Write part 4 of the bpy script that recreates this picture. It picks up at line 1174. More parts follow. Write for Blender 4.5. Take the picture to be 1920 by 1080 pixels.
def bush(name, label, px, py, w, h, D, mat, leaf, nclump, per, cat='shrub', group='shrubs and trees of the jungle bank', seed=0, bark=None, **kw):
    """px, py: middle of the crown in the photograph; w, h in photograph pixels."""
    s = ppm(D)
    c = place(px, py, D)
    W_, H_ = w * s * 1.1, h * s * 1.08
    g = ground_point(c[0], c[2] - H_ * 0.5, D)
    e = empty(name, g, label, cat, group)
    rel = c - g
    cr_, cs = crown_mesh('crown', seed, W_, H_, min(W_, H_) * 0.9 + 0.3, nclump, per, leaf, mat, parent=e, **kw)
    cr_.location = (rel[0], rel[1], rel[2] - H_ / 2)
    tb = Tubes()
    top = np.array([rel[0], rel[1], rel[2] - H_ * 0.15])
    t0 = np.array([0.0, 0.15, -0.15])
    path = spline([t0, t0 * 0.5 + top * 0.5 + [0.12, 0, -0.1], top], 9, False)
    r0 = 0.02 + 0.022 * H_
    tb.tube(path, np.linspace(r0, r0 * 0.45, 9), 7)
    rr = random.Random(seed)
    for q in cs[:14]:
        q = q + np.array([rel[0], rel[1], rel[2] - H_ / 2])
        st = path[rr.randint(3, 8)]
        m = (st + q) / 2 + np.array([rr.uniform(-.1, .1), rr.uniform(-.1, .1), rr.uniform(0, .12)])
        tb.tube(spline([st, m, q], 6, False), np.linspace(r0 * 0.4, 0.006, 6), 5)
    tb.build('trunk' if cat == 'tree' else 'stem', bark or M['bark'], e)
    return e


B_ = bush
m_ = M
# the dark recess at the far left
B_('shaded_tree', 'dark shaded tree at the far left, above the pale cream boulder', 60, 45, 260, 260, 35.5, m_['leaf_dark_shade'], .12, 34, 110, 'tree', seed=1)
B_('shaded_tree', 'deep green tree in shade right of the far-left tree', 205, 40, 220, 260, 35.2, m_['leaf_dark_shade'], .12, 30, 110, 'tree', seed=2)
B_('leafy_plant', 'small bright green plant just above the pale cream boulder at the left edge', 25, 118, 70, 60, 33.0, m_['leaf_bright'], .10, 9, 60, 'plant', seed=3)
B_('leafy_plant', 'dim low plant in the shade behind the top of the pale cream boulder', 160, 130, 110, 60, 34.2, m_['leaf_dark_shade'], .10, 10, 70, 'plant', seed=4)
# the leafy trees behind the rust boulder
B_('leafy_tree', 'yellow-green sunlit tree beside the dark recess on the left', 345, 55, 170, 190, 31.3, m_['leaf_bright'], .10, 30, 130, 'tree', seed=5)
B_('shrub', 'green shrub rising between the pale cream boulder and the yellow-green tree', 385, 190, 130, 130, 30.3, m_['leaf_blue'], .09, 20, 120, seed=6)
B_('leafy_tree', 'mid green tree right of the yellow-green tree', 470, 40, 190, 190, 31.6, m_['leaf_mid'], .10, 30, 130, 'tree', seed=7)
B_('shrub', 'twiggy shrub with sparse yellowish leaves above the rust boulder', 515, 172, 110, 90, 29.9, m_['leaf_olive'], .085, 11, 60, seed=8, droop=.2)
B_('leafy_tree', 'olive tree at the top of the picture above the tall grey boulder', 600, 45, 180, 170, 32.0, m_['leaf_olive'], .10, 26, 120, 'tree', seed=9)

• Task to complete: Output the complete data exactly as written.

• Response to this task:
Write part 4 of the bpy script that recreates this picture. It picks up at line 1174. More parts follow. Write for Blender 4.5. Take the picture to be 1920 by 1080 pixels.
def bush(name, label, px, py, w, h, D, mat, leaf, nclump, per, cat='shrub', group='shrubs and trees of the jungle bank', seed=0, bark=None, **kw):
    """px, py: middle of the crown in the photograph; w, h in photograph pixels."""
    s = ppm(D)
    c = place(px, py, D)
    W_, H_ = w * s * 1.1, h * s * 1.08
    g = ground_point(c[0], c[2] - H_ * 0.5, D)
    e = empty(name, g, label, cat, group)
    rel = c - g
    cr_, cs = crown_mesh('crown', seed, W_, H_, min(W_, H_) * 0.9 + 0.3, nclump, per, leaf, mat, parent=e, **kw)
    cr_.location = (rel[0], rel[1], rel[2] - H_ / 2)
    tb = Tubes()
    top = np.array([rel[0], rel[1], rel[2] - H_ * 0.15])
    t0 = np.array([0.0, 0.15, -0.15])
    path = spline([t0, t0 * 0.5 + top * 0.5 + [0.12, 0, -0.1], top], 9, False)
    r0 = 0.02 + 0.022 * H_
    tb.tube(path, np.linspace(r0, r0 * 0.45, 9), 7)
    rr = random.Random(seed)
    for q in cs[:14]:
        q = q + np.array([rel[0], rel[1], rel[2] - H_ / 2])
        st = path[rr.randint(3, 8)]
        m = (st + q) / 2 + np.array([rr.uniform(-.1, .1), rr.uniform(-.1, .1), rr.uniform(0, .12)])
        tb.tube(spline([st, m, q], 6, False), np.linspace(r0 * 0.4, 0.006, 6), 5)
    tb.build('trunk' if cat == 'tree' else 'stem', bark or M['bark'], e)
    return e


B_ = bush
m_ = M
# the dark recess at the far left
B_('shaded_tree', 'dark shaded tree at the far left, above the pale cream boulder', 60, 45, 260, 260, 35.5, m_['leaf_dark_shade'], .12, 34, 110, 'tree', seed=1)
B_('shaded_tree', 'deep green tree in shade right of the far-left tree', 205, 40, 220, 260, 35.2, m_['leaf_dark_shade'], .12, 30, 110, 'tree', seed=2)
B_('leafy_plant', 'small bright green plant just above the pale cream boulder at the left edge', 25, 118, 70, 60, 33.0, m_['leaf_bright'], .10, 9, 60, 'plant', seed=3)
B_('leafy_plant', 'dim low plant in the shade behind the top of the pale cream boulder', 160, 130, 110, 60, 34.2, m_['leaf_dark_shade'], .10, 10, 70, 'plant', seed=4)
# the leafy trees behind the rust boulder
B_('leafy_tree', 'yellow-green sunlit tree beside the dark recess on the left', 345, 55, 170, 190, 31.3, m_['leaf_bright'], .10, 30, 130, 'tree', seed=5)
B_('shrub', 'green shrub rising between the pale cream boulder and the yellow-green tree', 385, 190, 130, 130, 30.3, m_['leaf_blue'], .09, 20, 120, seed=6)
B_('leafy_tree', 'mid green tree right of the yellow-green tree', 470, 40, 190, 190, 31.6, m_['leaf_mid'], .10, 30, 130, 'tree', seed=7)
B_('shrub', 'twiggy shrub with sparse yellowish leaves above the rust boulder', 515, 172, 110, 90, 29.9, m_['leaf_olive'], .085, 11, 60, seed=8, droop=.2)
B_('leafy_tree', 'olive tree at the top of the picture above the tall grey boulder', 600, 45, 180, 170, 32.0, m_['leaf_olive'], .10, 26, 120, 'tree', seed=9)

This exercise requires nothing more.